** Start **
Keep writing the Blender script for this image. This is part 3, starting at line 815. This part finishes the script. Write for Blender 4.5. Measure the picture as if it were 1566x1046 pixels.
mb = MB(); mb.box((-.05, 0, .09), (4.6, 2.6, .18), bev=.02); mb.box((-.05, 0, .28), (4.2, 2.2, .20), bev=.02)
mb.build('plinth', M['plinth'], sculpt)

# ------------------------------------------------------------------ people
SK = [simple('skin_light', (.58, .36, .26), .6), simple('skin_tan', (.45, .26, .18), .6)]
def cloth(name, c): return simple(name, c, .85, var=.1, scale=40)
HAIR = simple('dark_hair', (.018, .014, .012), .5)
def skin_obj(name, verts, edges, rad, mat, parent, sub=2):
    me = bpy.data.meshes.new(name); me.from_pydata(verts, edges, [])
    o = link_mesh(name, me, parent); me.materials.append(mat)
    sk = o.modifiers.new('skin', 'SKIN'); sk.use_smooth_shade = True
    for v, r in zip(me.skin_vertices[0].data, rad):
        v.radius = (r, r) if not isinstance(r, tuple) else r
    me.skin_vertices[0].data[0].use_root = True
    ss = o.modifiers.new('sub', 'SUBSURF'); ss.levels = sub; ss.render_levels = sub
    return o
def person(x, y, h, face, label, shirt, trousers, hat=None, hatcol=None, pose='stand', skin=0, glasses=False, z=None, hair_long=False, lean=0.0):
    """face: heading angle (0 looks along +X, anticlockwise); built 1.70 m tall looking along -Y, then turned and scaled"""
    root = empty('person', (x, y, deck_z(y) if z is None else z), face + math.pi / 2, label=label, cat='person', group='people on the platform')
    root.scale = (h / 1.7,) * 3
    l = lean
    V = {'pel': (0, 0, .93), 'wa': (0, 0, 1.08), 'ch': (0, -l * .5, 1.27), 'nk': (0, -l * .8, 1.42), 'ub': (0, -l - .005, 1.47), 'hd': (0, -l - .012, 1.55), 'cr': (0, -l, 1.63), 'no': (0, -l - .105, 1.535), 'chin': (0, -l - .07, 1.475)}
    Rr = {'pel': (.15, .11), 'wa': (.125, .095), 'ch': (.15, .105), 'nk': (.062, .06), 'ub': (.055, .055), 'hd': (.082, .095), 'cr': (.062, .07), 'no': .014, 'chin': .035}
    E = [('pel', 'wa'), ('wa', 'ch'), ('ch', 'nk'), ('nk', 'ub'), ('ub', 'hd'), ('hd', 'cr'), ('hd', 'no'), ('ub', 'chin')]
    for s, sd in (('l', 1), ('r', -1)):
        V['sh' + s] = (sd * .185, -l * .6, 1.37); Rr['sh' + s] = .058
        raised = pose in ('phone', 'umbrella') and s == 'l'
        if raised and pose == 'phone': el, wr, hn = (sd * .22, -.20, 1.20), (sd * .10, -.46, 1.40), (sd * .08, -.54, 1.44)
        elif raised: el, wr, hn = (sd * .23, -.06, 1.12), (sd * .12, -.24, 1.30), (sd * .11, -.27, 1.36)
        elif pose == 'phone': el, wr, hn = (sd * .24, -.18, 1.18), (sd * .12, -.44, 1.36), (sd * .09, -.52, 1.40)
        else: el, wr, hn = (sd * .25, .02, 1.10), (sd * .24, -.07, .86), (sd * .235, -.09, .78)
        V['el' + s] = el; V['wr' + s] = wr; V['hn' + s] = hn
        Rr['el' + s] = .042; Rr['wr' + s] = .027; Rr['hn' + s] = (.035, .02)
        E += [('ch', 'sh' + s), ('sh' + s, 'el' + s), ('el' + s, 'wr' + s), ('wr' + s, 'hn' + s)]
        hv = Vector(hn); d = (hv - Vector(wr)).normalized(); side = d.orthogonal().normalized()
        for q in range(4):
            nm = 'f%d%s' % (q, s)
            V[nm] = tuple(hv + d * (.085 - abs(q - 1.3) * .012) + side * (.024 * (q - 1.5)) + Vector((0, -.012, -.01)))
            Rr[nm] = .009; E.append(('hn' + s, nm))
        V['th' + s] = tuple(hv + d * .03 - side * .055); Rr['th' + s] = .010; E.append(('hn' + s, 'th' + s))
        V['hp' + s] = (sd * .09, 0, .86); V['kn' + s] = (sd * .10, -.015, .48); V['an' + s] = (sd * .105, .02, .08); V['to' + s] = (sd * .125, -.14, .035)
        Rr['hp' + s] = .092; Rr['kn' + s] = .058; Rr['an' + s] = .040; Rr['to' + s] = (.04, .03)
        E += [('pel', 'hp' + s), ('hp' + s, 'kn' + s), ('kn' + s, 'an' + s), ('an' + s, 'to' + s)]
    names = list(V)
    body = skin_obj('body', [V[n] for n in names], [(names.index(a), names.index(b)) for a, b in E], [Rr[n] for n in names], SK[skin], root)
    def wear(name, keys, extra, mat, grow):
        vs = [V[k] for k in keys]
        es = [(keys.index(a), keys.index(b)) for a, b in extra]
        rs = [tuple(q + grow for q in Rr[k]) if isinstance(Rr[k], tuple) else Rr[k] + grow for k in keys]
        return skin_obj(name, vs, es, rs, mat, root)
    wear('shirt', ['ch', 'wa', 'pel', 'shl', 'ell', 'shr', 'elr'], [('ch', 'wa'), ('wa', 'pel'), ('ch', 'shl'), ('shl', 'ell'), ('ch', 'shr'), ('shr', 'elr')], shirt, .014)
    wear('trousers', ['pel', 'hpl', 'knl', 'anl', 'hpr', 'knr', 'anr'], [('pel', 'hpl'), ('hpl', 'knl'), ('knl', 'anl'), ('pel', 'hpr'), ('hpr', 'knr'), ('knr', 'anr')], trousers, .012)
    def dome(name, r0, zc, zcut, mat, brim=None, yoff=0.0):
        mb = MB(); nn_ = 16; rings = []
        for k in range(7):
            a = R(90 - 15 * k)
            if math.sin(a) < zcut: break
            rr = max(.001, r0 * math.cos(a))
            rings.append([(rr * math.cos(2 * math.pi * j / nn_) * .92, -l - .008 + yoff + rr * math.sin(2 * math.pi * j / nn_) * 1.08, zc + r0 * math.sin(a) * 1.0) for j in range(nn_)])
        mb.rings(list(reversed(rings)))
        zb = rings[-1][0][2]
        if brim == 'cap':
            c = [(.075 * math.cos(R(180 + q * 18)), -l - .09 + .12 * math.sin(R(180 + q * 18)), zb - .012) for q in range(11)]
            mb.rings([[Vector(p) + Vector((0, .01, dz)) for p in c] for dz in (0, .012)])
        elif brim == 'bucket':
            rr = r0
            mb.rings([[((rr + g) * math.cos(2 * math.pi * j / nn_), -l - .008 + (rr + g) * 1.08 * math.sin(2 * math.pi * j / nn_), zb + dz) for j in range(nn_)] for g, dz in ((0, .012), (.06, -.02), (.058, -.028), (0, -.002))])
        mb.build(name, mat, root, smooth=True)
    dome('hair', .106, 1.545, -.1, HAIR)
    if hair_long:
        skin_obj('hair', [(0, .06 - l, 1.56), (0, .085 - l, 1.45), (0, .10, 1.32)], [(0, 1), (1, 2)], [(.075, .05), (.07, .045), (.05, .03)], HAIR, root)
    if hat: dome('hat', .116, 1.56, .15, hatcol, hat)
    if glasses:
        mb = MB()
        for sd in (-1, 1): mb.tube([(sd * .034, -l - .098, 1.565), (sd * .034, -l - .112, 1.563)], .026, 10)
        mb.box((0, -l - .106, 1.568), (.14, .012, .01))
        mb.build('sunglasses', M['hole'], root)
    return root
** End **
Reproduce verbatim only this range: the first line of the material through the line that contains "mb.build('plinth', M['plinth'], sculpt)", inclusive.

* Final result *
Keep writing the Blender script for this image. This is part 3, starting at line 815. This part finishes the script. Write for Blender 4.5. Measure the picture as if it were 1566x1046 pixels.
mb = MB(); mb.box((-.05, 0, .09), (4.6, 2.6, .18), bev=.02); mb.box((-.05, 0, .28), (4.2, 2.2, .20), bev=.02)
mb.build('plinth', M['plinth'], sculpt)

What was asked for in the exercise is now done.